Inzake de hiervoor geformuleerde onderzoeksvraag zijn al rapporten uitgebracht door [deskundige aan de zijde van appellante] (productie 26 bij akte na tussenarrest d.d. 11 maart 2014) respectievelijk [adviseur 1 van Cehave] en [adviseur 2 van Cehave] (rapport gevoegd bij de antwoordakte na tussenarrest van Cehave d.d. 6 mei 2014).
Indien uw aanpak afwijkt van hetgeen is opgemerkt in deze rapporten, kunt u dan gemotiveerd aangeven waarom u afwijkt van de in die rapporten gehanteerde aanpak?
Heeft u voor het overige nog opmerkingen waarvan u het zinvol acht dat het hof daarvan kennis neemt?

11.De uitspraak

Het hof:
bepaalt dat een deskundigenonderzoek wordt verricht naar de in rechtsoverweging 10.3 van dit arrest geformuleerde vragen;
benoemt tot deskundige ter beantwoording van deze vragen:
dhr.

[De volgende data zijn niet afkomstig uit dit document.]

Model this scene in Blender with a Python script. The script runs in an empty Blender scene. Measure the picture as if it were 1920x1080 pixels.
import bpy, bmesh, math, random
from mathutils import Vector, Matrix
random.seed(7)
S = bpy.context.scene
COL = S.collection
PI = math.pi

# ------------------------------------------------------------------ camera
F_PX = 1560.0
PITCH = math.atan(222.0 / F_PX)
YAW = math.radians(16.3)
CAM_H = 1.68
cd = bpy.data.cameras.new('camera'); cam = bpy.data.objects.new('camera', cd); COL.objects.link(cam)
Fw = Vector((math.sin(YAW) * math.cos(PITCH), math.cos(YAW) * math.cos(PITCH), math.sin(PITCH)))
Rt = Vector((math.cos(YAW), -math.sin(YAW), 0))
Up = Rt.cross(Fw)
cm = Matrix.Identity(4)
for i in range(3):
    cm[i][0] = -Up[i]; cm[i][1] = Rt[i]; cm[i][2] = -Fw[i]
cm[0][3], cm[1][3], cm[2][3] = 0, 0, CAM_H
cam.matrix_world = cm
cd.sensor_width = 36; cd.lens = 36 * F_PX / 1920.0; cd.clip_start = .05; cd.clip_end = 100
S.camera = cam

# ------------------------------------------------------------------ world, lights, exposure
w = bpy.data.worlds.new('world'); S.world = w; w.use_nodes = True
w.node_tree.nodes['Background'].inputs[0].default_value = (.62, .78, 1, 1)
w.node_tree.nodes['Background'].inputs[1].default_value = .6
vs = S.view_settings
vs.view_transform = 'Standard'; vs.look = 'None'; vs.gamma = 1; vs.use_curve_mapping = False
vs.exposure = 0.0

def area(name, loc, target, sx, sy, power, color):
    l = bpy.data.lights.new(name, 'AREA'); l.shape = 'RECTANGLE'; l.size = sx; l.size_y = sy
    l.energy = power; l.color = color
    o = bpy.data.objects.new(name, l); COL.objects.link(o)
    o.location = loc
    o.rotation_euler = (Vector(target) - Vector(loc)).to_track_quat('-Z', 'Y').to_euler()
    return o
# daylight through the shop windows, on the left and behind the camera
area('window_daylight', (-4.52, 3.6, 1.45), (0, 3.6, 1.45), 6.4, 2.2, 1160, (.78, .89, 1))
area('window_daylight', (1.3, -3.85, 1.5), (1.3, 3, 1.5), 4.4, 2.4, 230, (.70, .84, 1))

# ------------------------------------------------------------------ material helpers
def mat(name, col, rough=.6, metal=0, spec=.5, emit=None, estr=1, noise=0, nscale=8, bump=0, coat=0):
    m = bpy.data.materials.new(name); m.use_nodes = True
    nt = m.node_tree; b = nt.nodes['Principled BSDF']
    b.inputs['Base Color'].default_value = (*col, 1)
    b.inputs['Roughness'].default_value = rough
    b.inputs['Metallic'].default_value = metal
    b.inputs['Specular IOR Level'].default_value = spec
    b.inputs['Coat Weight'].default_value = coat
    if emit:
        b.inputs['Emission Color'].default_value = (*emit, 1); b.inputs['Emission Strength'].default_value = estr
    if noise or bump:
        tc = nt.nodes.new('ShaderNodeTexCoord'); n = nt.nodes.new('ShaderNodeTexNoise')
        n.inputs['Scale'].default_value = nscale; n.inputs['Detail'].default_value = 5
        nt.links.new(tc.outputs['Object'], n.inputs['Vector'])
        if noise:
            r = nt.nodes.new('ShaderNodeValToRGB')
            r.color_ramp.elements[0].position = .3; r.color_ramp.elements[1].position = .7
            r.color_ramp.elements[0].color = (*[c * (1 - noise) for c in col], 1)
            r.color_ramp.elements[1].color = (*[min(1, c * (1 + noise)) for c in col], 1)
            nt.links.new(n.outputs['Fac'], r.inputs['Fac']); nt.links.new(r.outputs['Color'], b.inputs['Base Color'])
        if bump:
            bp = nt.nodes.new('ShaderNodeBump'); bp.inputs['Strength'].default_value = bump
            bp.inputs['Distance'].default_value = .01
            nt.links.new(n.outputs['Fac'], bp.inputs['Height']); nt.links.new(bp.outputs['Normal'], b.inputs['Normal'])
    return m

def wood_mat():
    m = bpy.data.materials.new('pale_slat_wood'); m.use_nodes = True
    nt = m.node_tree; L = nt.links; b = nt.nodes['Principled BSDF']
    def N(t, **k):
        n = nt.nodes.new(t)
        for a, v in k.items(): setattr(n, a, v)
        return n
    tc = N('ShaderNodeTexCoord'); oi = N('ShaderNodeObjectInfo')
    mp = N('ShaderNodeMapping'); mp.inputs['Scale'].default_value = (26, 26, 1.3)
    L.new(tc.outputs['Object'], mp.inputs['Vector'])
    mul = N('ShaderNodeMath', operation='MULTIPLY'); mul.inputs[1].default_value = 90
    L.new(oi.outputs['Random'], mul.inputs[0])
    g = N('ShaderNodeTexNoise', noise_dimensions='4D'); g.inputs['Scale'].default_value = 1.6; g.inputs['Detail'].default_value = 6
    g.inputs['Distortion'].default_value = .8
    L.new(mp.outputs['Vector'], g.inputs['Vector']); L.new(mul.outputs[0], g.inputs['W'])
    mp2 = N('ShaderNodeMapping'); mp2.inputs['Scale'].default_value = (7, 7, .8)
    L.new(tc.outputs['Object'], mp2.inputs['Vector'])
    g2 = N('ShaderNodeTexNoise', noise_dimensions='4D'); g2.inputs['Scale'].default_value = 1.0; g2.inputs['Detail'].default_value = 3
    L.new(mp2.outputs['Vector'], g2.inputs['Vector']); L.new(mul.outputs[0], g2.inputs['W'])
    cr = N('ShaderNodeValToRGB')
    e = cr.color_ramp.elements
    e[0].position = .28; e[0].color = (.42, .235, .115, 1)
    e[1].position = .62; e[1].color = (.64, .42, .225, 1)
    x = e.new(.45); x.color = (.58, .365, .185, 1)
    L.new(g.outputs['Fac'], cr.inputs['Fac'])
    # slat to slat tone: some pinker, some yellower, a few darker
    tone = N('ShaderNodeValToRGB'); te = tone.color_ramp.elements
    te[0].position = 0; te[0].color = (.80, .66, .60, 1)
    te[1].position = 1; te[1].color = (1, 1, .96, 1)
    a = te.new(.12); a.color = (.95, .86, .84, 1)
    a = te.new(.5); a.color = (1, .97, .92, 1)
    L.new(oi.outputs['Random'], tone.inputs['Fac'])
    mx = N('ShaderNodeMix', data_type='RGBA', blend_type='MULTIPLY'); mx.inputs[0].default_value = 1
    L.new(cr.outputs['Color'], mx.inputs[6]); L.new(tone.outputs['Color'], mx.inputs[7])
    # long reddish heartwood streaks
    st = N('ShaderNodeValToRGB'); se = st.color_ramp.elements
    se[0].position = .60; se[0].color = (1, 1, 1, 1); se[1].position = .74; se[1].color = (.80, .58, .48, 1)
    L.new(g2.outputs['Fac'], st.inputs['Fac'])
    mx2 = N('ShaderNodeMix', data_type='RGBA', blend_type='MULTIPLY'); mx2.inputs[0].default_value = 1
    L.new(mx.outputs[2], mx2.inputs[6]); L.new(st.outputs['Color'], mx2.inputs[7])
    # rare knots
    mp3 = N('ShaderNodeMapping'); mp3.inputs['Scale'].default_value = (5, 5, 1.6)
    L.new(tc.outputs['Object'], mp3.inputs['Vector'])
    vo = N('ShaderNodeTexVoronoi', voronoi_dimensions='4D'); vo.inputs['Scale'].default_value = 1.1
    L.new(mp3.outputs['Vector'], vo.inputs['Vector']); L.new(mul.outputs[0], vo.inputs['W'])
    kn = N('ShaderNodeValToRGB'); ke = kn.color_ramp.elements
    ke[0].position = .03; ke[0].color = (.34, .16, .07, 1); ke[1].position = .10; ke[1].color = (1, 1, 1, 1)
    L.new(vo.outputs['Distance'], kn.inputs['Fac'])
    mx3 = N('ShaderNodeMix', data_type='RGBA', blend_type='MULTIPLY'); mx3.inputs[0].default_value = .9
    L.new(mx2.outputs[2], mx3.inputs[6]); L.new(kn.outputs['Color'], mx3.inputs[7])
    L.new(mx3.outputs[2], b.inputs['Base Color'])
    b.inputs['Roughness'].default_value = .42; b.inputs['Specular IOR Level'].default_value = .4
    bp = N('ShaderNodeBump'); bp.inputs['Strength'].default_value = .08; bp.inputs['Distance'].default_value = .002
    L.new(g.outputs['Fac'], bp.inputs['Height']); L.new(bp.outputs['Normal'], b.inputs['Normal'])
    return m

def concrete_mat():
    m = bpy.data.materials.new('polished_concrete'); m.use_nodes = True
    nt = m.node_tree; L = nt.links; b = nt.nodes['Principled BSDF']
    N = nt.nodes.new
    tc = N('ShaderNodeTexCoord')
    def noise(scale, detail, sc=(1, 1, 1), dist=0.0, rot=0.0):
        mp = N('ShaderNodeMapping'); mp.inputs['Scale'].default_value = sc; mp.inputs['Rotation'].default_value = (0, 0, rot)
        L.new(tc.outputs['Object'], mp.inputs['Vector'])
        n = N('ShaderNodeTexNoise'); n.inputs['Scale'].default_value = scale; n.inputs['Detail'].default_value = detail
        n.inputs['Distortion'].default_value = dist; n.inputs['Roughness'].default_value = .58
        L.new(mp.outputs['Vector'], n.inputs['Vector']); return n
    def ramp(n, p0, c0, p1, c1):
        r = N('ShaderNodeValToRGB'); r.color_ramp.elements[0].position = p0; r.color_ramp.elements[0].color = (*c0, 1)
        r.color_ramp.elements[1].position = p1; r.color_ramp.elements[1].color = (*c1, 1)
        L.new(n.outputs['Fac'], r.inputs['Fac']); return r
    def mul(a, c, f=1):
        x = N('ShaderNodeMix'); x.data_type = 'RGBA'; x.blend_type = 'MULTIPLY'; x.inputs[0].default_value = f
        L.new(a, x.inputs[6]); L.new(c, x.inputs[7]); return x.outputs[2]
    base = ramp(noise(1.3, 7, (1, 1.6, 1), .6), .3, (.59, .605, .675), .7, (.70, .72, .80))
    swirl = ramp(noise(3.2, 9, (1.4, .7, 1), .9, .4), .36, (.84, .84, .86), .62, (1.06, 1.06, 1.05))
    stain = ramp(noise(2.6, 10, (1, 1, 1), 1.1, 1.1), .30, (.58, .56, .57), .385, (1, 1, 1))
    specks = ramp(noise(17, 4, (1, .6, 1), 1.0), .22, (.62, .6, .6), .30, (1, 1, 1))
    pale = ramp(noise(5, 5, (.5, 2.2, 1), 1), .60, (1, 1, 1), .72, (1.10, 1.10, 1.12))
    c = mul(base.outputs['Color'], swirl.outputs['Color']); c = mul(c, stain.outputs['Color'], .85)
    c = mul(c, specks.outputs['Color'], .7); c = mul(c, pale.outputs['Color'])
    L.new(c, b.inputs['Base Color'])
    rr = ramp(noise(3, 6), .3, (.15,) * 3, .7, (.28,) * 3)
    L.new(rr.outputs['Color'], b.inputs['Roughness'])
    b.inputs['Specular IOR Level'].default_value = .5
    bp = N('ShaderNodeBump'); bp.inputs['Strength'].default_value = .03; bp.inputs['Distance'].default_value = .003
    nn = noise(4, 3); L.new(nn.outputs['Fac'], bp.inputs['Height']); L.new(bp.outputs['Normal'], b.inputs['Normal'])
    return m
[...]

E.R. Lankester R.A.,
p/a [registeraccountants] registeraccountants,
[adres] ,
[postcode 1] [kantoorplaats] ,
Postbus [postbus] ,
[postcode 2] [kantoorplaats] ,
[telefoonnummer] ;
bepaalt dat de griffier van dit hof een afschrift van dit arrest aan de deskundige toezendt;
bepaalt dat partijen binnen één week na de datum van dit arrest (een afschrift van) de verdere processtukken aan de deskundige ter beschikking zullen stellen en alle door deze gewenste inlichtingen zullen verstrekken;
bepaalt dat de deskundige eerst met het onderzoek begint nadat daartoe van de griffier bericht is ontvangen;
bepaalt dat de deskundige bij het onderzoek –
en ten aanzien van de conceptrapportage– partijen in de gelegenheid stelt opmerkingen te maken en verzoeken te doen, en dat uit het schriftelijk bericht van de deskundige moet blijken of aan dit voorschrift is voldaan, terwijl in het bericht tevens melding wordt gemaakt van de inhoud van zodanige opmerkingen en verzoeken;
verzoekt de deskundige een schriftelijk en met redenen omkleed bericht, met een duidelijke conclusie, in te leveren ter griffie van dit hof en tegelijkertijd een afschrift van het bericht aan de advocaten van partijen toe te zenden;
bepaalt de termijn waarbinnen het schriftelijk, ondertekend bericht ter griffie van dit hof (postbus 70583, 5201 CZ 's-Hertogenbosch) moet worden ingeleverd op
drie maandennadat door de griffier is bericht dat met het onderzoek kan worden begonnen;
bepaalt het voorschot op de kosten van de deskundige op het door de deskundige begrote bedrag van in totaal € 15.000, tenzij (één van) partijen binnen veertien dagen na deze uitspraak
bij brief aan de griffier van dit hofmet afschrift aan de wederpartij (die binnen twee dagen hierop kan reageren bij brief aan de griffier van dit hof met afschrift aan de wederpartij)tegen de hoogte van het voorschot bezwaar heeft/hebben gemaakt, in welk geval het hof op het bezwaar/de bezwaren zal beslissen en de hoogte van het voorschot zal bepalen;
bepaalt dat ieder van partijen de helft van genoemd voorschot van € 15.000, derhalve € 7.500, zal voldoen na ontvangst van de nota met betaalinstructies die door het Landelijk Dienstencentrum voor de Rechtspraak zal worden verzonden;
verzoekt de deskundige, indien zijn kosten het voorschot te boven mochten gaan, het hof daarover tijdig in te lichten;
benoemt mr. Begheyn tot raadsheer-commissaris, tot wie de deskundige zich, door tussenkomst van de griffier, dient te wenden met (procedurele) vragen en verzoeken indien het onderzoek daartoe aanleiding geeft;
verwijst de zaak naar de rol van 19 januari 2016 in afwachting van het deskundigenbericht;
verstaat dat de zaak na ontvangst van het deskundigenbericht naar de rol wordt verwezen voor memorie na deskundigenbericht aan de zijde van Airworks Aviation Solutions ( [appellante] );
houdt iedere verdere beslissing aan.
Dit arrest is gewezen door mrs. J.Th. Begheyn, H.A.G. Fikkers en G.R.J. de Groot en in het openbaar uitgesproken door de rolraadsheer op 8 september 2015.